### Scene modeling code data
####

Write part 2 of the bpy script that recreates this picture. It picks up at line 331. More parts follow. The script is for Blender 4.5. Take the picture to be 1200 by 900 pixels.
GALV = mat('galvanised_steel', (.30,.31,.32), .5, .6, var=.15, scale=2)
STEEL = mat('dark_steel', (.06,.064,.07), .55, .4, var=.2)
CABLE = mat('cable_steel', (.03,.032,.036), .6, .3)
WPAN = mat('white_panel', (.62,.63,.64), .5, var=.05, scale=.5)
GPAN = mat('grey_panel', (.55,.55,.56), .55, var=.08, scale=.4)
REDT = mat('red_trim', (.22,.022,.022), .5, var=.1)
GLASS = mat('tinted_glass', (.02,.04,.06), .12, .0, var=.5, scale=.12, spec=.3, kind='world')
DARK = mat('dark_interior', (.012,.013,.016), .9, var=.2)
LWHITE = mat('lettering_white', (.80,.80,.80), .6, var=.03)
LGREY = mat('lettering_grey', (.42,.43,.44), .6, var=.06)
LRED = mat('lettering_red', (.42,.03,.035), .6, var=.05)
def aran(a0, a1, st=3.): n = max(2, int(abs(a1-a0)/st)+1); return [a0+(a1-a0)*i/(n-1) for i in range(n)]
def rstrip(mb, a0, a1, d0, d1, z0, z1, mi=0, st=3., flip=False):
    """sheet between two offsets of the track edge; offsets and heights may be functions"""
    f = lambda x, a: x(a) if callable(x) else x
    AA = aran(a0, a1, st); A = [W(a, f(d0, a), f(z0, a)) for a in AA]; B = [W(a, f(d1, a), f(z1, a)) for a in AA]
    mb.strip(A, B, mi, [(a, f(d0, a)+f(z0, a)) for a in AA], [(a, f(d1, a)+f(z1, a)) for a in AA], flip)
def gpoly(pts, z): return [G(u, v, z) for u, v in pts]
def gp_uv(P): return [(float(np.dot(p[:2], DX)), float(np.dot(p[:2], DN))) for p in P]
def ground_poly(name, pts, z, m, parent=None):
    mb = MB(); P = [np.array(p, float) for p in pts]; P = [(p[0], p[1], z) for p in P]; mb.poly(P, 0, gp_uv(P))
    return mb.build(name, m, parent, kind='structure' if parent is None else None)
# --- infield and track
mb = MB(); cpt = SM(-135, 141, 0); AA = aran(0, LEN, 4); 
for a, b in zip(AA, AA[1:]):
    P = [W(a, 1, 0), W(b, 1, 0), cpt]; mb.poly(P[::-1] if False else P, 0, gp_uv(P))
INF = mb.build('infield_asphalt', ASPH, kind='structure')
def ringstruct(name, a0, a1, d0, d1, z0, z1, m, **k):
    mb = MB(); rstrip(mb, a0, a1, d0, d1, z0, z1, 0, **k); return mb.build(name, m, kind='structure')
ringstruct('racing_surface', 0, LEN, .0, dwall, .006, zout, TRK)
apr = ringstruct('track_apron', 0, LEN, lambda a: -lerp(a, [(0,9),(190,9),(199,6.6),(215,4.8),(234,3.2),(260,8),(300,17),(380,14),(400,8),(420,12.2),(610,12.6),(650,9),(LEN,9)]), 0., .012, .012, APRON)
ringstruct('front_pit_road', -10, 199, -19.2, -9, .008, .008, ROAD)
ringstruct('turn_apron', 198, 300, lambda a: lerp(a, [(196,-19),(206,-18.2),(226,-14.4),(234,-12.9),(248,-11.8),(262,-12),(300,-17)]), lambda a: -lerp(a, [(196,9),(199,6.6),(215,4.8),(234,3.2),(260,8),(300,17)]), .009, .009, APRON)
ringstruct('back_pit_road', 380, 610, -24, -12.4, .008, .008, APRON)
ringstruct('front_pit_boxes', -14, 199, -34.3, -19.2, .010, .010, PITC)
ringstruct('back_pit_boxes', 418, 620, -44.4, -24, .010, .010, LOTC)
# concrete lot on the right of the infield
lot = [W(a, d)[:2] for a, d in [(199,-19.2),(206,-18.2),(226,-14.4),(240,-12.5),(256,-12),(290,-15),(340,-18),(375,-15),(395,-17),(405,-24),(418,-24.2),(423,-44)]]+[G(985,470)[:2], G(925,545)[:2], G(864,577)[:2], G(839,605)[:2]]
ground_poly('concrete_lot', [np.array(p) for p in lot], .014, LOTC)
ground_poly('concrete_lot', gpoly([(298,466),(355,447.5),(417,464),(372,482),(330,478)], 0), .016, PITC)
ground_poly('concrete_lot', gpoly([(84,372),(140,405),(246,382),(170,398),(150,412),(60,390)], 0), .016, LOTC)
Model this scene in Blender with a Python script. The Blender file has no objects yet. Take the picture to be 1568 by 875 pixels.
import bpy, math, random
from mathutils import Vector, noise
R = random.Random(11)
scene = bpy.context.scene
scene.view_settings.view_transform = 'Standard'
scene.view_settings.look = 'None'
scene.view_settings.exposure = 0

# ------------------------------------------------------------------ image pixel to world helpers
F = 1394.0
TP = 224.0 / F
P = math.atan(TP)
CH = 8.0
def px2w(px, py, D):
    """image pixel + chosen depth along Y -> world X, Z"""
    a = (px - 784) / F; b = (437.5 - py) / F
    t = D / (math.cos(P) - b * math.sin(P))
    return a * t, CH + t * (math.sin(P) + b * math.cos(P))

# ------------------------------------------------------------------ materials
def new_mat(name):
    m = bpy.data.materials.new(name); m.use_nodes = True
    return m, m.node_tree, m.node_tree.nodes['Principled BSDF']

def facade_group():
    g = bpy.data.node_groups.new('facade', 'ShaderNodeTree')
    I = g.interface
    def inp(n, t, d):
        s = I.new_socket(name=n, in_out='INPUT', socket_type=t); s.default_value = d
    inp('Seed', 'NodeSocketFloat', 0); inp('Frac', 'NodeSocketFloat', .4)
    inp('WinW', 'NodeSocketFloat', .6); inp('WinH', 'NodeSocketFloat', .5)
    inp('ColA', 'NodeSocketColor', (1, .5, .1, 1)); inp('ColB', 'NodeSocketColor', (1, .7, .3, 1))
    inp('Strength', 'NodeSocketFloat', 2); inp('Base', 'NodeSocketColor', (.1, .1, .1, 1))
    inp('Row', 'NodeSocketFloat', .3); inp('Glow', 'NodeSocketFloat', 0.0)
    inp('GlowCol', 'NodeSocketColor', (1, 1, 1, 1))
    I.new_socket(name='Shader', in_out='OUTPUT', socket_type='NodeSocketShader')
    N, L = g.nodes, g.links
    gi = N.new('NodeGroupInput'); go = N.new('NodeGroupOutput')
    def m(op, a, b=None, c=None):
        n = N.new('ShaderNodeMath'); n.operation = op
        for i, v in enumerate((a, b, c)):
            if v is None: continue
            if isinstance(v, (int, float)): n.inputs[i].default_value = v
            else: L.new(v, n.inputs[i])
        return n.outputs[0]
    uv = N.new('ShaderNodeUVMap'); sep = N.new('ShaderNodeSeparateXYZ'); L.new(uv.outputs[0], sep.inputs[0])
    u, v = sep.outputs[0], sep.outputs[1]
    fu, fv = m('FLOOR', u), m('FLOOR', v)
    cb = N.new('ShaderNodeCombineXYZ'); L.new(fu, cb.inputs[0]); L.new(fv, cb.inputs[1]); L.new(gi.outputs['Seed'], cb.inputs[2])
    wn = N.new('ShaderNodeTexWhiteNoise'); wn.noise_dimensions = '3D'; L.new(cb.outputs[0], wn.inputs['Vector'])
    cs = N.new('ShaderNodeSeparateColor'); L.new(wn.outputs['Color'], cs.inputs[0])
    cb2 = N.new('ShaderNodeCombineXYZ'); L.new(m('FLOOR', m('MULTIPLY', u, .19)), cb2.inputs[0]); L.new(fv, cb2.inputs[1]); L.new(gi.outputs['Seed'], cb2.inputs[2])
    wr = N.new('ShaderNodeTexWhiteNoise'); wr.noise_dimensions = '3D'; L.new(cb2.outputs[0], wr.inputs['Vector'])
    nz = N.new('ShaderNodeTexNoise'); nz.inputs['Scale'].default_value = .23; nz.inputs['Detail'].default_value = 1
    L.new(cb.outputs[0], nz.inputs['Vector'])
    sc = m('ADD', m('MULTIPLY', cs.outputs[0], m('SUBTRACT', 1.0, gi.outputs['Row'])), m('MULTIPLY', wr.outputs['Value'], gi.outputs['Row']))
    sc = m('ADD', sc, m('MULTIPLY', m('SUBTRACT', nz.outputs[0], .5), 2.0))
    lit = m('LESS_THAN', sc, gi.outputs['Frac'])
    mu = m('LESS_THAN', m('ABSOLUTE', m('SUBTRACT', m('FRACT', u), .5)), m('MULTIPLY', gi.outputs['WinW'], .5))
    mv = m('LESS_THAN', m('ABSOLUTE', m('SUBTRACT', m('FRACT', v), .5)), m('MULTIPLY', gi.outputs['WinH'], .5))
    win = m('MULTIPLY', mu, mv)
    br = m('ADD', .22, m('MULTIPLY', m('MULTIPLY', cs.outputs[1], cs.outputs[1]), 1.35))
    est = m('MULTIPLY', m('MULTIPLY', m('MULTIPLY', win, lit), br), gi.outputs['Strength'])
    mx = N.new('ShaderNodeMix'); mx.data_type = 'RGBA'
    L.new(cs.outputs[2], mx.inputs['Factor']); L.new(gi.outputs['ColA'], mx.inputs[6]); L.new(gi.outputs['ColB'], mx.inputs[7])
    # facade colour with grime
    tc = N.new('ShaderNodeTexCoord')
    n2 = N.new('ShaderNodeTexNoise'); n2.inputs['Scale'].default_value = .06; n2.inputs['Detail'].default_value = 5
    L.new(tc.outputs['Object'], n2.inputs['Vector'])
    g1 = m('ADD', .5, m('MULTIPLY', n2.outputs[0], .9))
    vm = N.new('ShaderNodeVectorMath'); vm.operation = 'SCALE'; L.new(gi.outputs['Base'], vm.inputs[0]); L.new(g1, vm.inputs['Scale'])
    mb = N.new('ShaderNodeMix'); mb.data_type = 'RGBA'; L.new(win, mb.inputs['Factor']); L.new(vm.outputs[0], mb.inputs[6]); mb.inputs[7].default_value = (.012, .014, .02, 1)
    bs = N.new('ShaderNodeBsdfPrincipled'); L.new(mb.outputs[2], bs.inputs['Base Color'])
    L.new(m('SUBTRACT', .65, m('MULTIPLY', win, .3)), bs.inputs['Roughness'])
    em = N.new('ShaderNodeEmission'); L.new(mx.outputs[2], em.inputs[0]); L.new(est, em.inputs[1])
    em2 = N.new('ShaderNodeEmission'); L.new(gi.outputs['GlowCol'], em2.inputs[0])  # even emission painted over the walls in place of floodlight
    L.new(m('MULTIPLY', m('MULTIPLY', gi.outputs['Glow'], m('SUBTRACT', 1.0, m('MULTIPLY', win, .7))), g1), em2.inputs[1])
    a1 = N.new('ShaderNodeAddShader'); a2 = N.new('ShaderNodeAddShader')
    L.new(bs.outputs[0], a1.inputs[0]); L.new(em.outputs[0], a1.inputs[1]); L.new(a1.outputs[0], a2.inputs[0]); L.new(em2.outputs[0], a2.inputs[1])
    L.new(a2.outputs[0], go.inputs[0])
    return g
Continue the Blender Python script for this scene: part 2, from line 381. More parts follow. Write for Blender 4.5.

####

### Task
Your output must be the lines of the material above, from the first through the line that contains "scale=.12, spec=.3, kind='world')", copied exactly. Include both endpoints and nothing else.

### Written response
Write part 2 of the bpy script that recreates this picture. It picks up at line 331. More parts follow. The script is for Blender 4.5. Take the picture to be 1200 by 900 pixels.
GALV = mat('galvanised_steel', (.30,.31,.32), .5, .6, var=.15, scale=2)
STEEL = mat('dark_steel', (.06,.064,.07), .55, .4, var=.2)
CABLE = mat('cable_steel', (.03,.032,.036), .6, .3)
WPAN = mat('white_panel', (.62,.63,.64), .5, var=.05, scale=.5)
GPAN = mat('grey_panel', (.55,.55,.56), .55, var=.08, scale=.4)
REDT = mat('red_trim', (.22,.022,.022), .5, var=.1)
GLASS = mat('tinted_glass', (.02,.04,.06), .12, .0, var=.5, scale=.12, spec=.3, kind='world')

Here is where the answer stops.